東京都大田区で1995年、父子2人が死亡したアパート火災など、計9件の放火や放火未遂などの罪に問われた元消防団員国分徹被告(48)に、東京地裁は25日、有期刑では最長となる懲役30年(求刑無期懲役)の判決を言い渡した。
戸倉三郎裁判長は「深夜の住宅密集地で老朽化した木造家屋を選んで放火。動機はストレス解消のためで身勝手極まりなく、再犯の恐れも大きい。消防団員だったことを考慮すれば刑事責任は極めて重大」と指摘。死亡した父子に対し「苦悶(くもん)と絶望感がいかばかりだったか、語るべき言葉もない」と述べた。
量刑判断では「無期懲役も十分考えられる」とした上で、父子死亡の火災について、別の放火未遂事件で逮捕された後、進んで自供した点を自首と認め有期刑とした。
判決によると、国分被告は95年12月19日夜、大田区内の木造2階建てアパートの物置にライターで火を付け、アパートを全焼させた。
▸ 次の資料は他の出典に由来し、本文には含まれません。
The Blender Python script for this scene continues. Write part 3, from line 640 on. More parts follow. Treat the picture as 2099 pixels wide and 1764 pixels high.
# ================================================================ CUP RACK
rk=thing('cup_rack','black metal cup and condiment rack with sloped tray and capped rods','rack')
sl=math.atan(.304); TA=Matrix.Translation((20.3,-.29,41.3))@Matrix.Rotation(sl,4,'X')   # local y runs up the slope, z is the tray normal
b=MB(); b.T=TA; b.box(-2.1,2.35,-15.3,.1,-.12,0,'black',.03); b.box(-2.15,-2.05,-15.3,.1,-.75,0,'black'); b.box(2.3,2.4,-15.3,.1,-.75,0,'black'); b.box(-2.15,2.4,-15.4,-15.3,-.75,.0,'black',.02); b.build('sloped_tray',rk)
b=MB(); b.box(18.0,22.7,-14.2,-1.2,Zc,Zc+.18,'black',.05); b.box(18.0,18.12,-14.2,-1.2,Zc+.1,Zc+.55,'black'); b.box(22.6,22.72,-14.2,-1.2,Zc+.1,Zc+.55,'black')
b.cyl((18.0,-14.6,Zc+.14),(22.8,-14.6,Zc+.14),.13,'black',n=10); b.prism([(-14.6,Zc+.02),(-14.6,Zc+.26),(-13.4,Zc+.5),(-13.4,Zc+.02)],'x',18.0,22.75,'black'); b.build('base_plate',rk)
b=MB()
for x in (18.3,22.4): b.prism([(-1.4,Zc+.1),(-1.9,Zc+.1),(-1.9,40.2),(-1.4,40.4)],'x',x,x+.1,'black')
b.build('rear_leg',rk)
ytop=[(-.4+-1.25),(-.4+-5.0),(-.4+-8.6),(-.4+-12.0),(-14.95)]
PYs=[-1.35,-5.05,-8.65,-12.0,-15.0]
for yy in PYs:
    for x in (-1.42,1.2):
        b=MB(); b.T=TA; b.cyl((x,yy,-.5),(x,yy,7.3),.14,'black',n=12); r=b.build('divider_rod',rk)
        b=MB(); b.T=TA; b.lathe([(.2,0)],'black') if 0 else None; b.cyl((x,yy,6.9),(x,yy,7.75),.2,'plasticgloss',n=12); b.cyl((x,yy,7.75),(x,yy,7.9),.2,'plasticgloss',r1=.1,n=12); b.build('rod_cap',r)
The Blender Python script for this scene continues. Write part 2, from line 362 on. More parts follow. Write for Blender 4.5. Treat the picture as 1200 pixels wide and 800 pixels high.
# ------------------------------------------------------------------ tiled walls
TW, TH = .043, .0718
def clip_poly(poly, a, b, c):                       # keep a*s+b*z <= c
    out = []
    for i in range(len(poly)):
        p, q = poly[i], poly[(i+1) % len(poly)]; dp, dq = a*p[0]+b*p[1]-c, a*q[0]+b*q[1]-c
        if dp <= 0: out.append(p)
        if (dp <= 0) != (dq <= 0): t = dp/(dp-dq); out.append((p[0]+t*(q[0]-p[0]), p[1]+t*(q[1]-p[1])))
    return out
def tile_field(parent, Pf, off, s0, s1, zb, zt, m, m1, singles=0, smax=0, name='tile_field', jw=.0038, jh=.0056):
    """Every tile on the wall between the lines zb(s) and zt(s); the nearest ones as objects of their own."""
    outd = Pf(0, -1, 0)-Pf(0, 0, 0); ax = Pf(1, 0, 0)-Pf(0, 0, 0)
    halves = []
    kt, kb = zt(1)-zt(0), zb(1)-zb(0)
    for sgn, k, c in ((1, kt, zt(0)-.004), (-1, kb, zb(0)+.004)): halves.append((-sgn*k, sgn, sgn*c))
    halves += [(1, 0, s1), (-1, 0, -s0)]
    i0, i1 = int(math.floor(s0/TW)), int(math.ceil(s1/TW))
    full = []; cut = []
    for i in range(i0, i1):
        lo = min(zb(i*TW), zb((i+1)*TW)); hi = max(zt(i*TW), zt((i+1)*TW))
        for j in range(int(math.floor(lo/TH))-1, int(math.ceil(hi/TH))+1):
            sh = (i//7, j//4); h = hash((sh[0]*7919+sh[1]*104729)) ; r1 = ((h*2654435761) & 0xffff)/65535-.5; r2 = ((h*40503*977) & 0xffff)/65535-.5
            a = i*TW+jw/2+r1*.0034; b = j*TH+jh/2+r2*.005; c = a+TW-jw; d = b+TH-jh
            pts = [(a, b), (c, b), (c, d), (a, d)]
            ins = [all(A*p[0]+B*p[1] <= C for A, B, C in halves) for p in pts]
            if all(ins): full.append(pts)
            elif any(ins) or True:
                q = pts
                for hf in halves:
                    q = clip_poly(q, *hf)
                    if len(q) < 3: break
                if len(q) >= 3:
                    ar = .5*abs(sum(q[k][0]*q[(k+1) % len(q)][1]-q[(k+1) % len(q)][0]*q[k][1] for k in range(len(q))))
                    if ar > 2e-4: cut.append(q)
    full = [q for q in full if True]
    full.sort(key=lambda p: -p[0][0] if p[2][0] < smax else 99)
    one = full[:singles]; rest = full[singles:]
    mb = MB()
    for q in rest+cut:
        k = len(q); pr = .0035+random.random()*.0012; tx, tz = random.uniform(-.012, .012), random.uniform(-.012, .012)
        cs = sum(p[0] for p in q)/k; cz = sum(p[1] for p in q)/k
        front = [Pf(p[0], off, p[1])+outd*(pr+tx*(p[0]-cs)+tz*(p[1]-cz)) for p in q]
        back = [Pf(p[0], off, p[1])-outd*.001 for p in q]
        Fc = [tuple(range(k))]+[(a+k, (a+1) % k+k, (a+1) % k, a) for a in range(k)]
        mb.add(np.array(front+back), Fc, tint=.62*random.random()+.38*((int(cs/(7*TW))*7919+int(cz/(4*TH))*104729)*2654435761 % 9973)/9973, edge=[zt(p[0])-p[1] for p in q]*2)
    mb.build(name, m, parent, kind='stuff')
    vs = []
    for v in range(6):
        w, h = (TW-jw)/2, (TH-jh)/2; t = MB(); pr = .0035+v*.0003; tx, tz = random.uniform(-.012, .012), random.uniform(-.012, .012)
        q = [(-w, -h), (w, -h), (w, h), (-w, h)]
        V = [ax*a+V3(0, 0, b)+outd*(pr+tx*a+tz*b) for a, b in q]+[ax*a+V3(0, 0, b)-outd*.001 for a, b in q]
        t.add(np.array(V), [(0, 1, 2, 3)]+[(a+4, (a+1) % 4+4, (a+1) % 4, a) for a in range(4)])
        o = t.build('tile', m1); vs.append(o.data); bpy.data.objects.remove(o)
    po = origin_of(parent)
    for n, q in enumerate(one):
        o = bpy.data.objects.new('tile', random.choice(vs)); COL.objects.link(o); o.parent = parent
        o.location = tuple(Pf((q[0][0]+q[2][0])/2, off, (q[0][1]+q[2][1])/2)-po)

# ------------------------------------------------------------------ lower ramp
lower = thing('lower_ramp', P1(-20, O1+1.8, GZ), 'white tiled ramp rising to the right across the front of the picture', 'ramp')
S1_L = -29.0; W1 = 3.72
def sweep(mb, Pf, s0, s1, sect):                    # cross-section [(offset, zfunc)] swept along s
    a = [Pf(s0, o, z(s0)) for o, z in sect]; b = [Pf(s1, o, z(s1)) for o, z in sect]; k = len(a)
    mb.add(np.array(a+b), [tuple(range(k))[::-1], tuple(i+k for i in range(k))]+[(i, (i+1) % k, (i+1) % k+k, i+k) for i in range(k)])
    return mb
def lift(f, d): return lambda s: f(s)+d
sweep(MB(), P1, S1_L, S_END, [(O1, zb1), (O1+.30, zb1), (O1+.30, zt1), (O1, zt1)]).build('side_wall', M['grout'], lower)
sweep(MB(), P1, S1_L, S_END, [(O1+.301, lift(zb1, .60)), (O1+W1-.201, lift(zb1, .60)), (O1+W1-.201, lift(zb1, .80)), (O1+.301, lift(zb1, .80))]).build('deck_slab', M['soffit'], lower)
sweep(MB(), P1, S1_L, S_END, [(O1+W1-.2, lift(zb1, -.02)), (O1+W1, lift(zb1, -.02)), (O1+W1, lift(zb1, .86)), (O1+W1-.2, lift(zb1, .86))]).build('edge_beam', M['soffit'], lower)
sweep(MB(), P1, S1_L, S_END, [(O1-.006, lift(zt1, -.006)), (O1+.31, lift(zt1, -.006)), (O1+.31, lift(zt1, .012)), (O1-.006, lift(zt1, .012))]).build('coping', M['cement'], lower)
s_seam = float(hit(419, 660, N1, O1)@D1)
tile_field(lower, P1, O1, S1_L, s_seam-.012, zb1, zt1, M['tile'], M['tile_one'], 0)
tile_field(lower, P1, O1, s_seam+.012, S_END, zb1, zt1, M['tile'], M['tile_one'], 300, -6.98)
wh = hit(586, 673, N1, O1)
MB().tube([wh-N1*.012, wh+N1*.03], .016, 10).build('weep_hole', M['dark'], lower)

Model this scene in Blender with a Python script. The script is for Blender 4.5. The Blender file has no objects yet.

室内で寝たきり状態だった無職斎藤和男さん=当時(34)=と、助けに戻った家主の父安一さん=同(69)=が焼死した。
ほかに2006年12月から07年6月の間、大田区内で放火を繰り返し、民家2棟を全焼させるなどした。
国分被告は07年7月、民家への放火未遂容疑で逮捕され、その後、父子死亡の火災で再逮捕された。